**Exercise requirements:** Without further comment, state how many lines in the listing below contain the word "that".

Scene script records
•••

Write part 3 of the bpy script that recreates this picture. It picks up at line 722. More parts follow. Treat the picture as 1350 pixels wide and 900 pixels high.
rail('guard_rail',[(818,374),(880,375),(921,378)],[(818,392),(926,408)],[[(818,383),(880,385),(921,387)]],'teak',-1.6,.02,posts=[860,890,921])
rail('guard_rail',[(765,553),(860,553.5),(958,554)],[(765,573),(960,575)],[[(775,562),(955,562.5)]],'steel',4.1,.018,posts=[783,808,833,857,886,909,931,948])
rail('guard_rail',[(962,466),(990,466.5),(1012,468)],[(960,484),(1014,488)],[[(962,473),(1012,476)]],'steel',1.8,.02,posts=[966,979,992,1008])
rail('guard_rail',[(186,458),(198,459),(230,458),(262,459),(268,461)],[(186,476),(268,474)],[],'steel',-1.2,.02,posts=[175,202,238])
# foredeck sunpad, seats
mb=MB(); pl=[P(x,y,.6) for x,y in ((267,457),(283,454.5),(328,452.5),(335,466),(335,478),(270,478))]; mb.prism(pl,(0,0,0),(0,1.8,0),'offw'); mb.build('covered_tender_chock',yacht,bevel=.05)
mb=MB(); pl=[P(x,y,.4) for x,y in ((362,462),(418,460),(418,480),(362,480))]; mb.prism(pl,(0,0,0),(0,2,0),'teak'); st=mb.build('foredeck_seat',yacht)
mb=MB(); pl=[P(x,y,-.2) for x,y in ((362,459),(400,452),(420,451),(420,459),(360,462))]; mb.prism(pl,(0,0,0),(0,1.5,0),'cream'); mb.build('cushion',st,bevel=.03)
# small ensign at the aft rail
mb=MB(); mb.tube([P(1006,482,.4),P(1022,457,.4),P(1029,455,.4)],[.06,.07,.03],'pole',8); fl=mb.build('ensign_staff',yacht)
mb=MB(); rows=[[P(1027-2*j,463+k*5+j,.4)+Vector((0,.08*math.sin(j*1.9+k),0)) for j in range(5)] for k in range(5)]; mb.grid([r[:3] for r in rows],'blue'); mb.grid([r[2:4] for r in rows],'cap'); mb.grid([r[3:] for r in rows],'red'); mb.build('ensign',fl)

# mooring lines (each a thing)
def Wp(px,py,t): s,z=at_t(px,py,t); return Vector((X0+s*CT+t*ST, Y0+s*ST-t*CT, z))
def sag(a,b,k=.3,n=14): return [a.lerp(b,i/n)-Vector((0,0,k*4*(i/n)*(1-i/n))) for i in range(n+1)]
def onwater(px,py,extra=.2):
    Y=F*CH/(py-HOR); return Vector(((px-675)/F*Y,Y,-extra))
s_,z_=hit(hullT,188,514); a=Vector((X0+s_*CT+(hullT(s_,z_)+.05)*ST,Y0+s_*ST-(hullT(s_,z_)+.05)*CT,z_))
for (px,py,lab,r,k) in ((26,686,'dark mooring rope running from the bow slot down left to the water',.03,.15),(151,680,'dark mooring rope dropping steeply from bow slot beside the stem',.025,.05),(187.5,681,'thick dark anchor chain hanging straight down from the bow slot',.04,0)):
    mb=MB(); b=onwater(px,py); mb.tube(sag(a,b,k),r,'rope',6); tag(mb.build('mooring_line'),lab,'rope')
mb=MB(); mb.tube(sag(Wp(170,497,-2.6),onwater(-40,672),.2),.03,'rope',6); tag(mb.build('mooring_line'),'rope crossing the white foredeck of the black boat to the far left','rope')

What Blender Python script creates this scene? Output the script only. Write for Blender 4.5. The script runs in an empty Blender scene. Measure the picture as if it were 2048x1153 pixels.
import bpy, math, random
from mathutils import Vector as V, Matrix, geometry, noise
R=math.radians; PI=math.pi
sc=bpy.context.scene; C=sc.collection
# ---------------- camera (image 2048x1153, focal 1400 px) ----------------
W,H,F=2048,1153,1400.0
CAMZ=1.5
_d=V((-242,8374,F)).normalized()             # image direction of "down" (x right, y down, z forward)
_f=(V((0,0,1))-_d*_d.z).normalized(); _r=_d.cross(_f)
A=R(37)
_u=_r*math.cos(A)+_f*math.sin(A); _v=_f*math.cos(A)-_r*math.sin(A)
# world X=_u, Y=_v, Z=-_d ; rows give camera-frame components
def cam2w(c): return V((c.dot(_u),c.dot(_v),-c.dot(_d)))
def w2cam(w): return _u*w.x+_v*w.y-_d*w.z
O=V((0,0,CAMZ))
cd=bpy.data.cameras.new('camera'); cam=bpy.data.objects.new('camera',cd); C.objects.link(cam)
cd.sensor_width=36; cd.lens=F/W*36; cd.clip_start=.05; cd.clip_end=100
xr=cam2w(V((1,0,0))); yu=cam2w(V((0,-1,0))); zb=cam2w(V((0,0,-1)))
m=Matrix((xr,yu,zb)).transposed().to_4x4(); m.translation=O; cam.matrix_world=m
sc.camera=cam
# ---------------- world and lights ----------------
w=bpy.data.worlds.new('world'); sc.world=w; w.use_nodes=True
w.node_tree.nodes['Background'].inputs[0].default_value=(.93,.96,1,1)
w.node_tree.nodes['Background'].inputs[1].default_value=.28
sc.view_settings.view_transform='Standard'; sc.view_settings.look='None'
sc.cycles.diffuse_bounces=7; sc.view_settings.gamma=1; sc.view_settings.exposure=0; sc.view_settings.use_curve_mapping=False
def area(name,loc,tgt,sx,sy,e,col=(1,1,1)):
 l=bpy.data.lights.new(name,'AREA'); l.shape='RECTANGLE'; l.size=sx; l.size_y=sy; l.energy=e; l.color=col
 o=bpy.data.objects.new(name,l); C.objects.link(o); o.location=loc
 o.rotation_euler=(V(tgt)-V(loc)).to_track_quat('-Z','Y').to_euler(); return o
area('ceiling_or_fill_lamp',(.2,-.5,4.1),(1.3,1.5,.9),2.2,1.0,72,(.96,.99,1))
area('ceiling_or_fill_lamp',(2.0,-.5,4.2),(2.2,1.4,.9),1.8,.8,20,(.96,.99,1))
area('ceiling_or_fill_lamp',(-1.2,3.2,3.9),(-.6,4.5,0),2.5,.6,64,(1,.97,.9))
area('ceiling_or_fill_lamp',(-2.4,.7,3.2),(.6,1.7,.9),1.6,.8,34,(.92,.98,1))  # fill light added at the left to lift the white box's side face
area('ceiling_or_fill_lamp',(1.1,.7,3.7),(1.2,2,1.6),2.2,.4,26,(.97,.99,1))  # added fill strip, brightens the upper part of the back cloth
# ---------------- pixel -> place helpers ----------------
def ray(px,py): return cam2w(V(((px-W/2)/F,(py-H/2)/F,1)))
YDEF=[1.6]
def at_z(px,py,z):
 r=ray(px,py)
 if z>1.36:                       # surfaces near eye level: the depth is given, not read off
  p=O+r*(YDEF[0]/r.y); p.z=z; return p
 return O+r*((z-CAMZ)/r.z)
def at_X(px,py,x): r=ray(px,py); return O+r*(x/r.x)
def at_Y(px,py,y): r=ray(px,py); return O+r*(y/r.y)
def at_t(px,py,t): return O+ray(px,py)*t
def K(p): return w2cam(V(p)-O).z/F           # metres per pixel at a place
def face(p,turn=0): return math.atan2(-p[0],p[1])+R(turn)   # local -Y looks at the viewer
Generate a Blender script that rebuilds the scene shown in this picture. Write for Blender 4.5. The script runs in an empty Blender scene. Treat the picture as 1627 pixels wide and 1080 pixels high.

•••

**Output for this task:** 2